In order to reduce costs and to save time, some Community Associations try to engage their property managers and management companies in what is known as “unauthorized practice of law”. In 1996 the Florida Supreme Court provided an opinion that defines this practice. All associations, their boards of directors and all property managers should be aware of this definition and Supreme Court opinion and act accordingly.
Property or Association Managers are allowed to perform the following items as they have been deemed to be administrative in nature:
1. Changing and filing changes to the Registered Agent Status with the Secretary of State’s office.
2. Filing any periodic reports with the Secretary of State’s office.
3. Preparation of status reports, estoppel information and PUD questionnaires for lenders, title companies and sellers.

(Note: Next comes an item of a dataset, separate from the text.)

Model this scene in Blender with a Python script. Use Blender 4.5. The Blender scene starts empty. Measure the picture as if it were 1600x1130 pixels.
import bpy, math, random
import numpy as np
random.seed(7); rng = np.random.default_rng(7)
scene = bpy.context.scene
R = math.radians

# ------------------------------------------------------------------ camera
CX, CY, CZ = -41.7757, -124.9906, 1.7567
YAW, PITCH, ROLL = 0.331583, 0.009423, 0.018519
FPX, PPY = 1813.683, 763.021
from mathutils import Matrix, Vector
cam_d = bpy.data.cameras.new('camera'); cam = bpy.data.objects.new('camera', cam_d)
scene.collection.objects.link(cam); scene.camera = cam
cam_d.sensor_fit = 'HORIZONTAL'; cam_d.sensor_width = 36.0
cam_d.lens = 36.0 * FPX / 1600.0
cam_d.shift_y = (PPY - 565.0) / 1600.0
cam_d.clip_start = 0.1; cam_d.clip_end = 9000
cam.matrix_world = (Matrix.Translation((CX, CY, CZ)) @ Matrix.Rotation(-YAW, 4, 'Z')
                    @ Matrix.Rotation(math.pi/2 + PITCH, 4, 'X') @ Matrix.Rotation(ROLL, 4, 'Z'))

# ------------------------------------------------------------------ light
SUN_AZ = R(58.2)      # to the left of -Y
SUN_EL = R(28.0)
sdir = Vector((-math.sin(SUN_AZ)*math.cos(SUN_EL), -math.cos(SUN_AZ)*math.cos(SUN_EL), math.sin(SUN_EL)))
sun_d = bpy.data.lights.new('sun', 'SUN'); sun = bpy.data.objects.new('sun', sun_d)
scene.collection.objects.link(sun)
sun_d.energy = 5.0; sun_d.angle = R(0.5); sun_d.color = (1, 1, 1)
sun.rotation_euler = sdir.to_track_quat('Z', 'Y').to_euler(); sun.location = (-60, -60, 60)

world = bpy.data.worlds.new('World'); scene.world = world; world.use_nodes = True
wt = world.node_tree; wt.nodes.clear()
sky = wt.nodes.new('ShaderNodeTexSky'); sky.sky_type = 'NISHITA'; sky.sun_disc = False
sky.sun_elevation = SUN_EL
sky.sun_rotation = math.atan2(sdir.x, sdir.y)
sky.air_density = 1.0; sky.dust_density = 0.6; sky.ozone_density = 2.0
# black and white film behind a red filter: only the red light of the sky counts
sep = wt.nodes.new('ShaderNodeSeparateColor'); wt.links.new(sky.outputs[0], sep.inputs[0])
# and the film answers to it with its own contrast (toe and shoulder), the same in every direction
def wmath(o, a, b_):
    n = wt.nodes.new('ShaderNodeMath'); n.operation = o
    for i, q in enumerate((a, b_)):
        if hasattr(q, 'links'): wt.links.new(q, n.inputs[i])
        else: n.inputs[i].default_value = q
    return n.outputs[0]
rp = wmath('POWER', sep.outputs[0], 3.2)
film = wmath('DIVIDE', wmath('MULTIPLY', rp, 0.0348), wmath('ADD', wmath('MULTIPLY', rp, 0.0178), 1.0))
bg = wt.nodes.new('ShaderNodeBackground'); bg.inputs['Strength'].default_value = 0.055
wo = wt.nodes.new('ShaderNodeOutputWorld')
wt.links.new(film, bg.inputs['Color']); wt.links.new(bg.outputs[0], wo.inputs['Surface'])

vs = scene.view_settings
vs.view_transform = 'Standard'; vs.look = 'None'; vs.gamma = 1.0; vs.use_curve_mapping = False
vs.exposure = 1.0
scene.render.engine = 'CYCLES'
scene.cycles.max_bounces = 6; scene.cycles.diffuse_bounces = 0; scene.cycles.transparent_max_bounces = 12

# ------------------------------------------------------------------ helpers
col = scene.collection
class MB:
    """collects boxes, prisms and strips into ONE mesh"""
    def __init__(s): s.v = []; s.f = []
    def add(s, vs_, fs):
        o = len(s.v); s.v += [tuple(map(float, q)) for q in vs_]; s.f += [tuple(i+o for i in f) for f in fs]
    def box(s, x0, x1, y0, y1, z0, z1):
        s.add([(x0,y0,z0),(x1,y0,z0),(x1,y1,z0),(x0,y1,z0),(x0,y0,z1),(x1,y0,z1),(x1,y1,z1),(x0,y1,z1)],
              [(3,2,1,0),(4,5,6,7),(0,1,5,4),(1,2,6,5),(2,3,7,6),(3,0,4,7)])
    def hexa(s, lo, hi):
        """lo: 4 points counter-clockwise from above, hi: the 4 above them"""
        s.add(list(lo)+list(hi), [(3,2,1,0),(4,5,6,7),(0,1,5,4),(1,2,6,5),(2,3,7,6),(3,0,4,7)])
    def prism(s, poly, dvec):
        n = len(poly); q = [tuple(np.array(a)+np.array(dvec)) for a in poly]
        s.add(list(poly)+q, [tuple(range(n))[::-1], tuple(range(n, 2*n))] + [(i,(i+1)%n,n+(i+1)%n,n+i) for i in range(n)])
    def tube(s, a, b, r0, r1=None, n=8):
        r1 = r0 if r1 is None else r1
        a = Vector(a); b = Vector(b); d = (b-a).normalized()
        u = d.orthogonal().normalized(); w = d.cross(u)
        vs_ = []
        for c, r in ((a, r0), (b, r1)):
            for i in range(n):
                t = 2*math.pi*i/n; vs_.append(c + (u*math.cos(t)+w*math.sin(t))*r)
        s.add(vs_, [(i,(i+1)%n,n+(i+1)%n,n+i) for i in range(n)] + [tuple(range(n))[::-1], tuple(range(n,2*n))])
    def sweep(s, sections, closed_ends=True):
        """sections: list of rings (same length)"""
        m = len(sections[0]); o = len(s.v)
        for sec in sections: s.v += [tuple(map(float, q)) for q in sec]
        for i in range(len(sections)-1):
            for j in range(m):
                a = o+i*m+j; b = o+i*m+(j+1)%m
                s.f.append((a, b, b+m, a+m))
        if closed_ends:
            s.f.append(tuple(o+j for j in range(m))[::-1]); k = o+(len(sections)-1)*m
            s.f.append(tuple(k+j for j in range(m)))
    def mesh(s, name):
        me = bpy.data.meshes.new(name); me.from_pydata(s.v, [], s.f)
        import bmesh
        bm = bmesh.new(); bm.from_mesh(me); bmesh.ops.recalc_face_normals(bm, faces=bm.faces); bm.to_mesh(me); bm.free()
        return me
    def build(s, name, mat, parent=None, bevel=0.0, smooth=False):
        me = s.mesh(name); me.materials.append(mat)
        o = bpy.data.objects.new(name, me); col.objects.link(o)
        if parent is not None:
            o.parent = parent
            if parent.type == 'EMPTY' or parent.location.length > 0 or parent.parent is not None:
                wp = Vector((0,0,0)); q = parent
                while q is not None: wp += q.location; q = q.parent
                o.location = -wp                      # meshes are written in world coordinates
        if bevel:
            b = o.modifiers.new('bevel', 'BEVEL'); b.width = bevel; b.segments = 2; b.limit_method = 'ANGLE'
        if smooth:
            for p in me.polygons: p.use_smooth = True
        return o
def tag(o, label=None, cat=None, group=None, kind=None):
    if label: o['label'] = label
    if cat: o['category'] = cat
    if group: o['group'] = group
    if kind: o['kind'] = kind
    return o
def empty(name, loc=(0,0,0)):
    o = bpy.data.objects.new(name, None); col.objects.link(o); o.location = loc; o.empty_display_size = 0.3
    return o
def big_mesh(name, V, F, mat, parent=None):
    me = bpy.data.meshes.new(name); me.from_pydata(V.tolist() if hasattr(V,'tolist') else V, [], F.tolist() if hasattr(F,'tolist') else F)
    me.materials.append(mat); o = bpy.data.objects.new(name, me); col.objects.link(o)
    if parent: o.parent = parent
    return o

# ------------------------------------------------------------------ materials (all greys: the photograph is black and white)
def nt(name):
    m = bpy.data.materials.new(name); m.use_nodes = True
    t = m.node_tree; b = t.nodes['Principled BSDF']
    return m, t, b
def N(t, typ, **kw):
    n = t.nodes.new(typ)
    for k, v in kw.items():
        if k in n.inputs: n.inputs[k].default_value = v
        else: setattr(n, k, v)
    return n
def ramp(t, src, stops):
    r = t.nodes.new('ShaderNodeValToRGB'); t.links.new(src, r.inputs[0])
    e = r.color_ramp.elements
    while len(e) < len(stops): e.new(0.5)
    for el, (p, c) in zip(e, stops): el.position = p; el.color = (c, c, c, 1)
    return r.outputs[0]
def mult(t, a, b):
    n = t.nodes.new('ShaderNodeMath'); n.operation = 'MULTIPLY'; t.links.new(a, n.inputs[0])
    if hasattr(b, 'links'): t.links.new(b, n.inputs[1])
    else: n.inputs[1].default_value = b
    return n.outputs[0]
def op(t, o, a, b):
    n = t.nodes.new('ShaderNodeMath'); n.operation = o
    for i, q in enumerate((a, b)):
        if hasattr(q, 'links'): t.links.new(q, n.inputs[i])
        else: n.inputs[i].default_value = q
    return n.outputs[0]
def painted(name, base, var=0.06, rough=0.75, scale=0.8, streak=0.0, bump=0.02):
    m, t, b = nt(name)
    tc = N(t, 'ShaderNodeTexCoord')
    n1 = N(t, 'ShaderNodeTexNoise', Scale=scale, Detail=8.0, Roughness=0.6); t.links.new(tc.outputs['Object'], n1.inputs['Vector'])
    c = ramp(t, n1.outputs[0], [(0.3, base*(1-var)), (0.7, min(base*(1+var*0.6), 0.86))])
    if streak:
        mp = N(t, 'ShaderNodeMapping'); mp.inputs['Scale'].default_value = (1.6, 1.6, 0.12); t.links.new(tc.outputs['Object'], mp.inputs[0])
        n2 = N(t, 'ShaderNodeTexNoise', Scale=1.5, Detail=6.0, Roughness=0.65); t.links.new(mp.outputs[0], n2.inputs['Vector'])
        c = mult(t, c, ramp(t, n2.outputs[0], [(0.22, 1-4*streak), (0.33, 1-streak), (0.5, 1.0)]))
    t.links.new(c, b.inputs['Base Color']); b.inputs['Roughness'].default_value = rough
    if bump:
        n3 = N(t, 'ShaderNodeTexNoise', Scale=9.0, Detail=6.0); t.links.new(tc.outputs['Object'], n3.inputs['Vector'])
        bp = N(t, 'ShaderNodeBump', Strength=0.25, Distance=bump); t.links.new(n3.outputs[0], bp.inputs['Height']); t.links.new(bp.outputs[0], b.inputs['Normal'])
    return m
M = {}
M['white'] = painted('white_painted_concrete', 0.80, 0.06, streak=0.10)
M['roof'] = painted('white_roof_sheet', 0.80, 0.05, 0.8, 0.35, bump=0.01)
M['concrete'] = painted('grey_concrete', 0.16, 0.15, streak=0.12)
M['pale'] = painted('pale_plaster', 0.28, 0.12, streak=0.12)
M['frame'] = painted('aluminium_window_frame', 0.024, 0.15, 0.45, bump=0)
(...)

4. Preparation of any meeting notices that do not try to interpret any state statutes, laws or governing documents.
The Florida Supreme Court determined the following Property Manager conduct to be the “Unauthorized Practice of Law”:
1. Preparing assessment liens and release of lien documents.
2. Responding to board questions concerning the application of law to specific matters being considered. Also advising the board of directors on a certain course of action that may or may not be authorized by law or governing documents.
3. Interpreting the statutes and governing documents for the board of directors.
4. Drafting or preparing legal documents.
5. Determining for the board of directors the interpretation and application of statutes and the association’s governing documents as it relates to the number of votes necessary and to take certain action.
The next time an association asks the manager to provide any of the above services or opinions and the property manager is reluctant to do so, you will understand that there are implications to both parties with this course of action.